2004年、わずか30石の醸造からスタートした「而今」。ピュアな甘味と爽やかな酸味の優れたバランスが飲み手を惹きつけ、今や入手困難な人気銘柄に。蔵元杜氏の大西唯克さんのコツコツ積み重ねてきた変革と、未来を見据えた挑戦に迫る。
本記事は「日本酒dancyu vol.1」(2025年2月6日発売)から特別公開中。
過去にも囚われず、未来にも囚われず、今をただ精一杯生きる。
鎌倉時代を生きた禅僧・道元の説いた“而今(じこん)”という世界観。この言葉の意味を21世紀にあまねく広めたのは、僧侶ならぬ、日本酒だった。
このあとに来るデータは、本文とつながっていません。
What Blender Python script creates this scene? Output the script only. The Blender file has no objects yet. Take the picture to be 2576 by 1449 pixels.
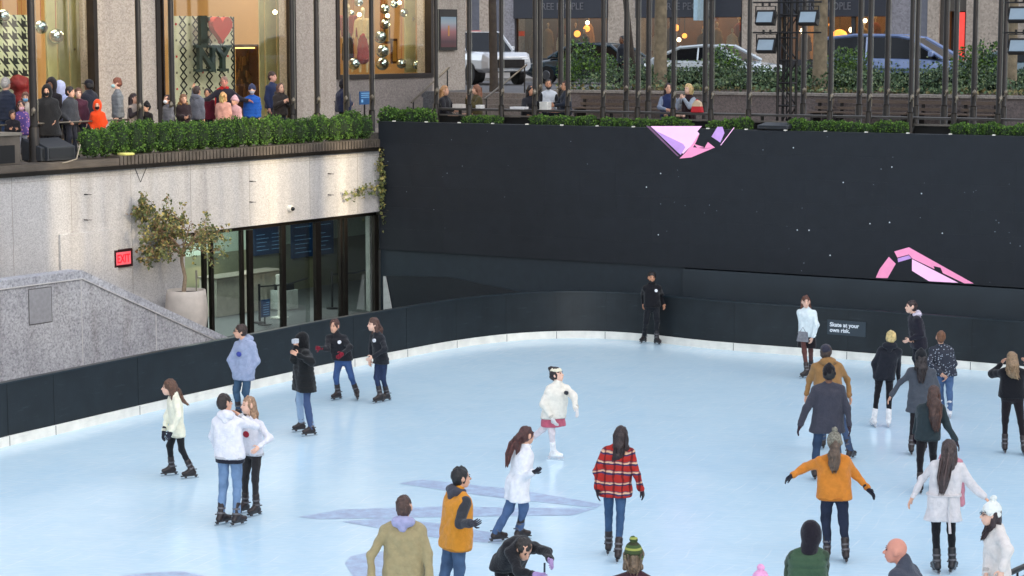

その酒「而今」の誕生は、今から20年前に遡る。木屋正酒造六代目蔵元・大西唯克さんが、2004年秋、杜氏としての初仕込みに挑んだ当時、蔵の醸造量は、タンク6本のみの130石。タンクの中は、吟醸酒や純米酒などの特定名称酒ではなく、地元で安価に流通している「高砂」銘柄の普通酒だった。
自分が継ぎ、自分が醸す酒で率いていく蔵。この先、どうしていこう。そんな不安をはねのけながら大西さんが仕込んだ大吟醸酒は、翌年春の全国新酒鑑評会でいきなりの金賞を受賞する。一躍、業界の注目を集めた醸造家の誕生を祝して、母が贈ったのが「而今」という新銘柄だった。
初年度の而今の醸造量は、30石。搾った際に抱いた「この3000本をどう売るか」という心配は杞憂となって、而今は、業界に影響力を持つ地酒専門店、飲食店の店主たちの心を次々と捉えていく。魅惑的な甘味と果実感のある酸、そこに華やかな香りが溶け込む而今は、酒のほうから飲み手に近づいて来てくれるようなフレンドリーな酒だ。
その魅力に惹きつけられる人たちは年々増え続けて、現在の醸造量は、1400石。人生の中の20年間は長い歳月だが、蔵の歴史としては短い間に、10倍もの醸造量増加を達成したことになる。
当の本人である大西さんは「最初は、小さな蔵の職人のような造り手になりたいと思っていたんです」とスタート時点での気持ちを振り返る。
けれども期待の新人に寄せられる多くの声は「せっかく注目されるチャンスをもらったのだから、もっと造って1000石を超えろよ」というものだった。律義で誠実な大西さんは、その声を前向きに受け止める。自分を最初から応援してくれた人たちへの感謝を絶対に忘れたくないという気持ちもあった。
「ご縁をいただいた酒販店さんたちがうちの酒を欲しいと言ってくださるなら、その声に応えたいとも思いました」
とはいえ、大切なのは、酒質を守りながら慎重に一歩ずつ歩みを重ねること。それが大西さんの定めた信条だ。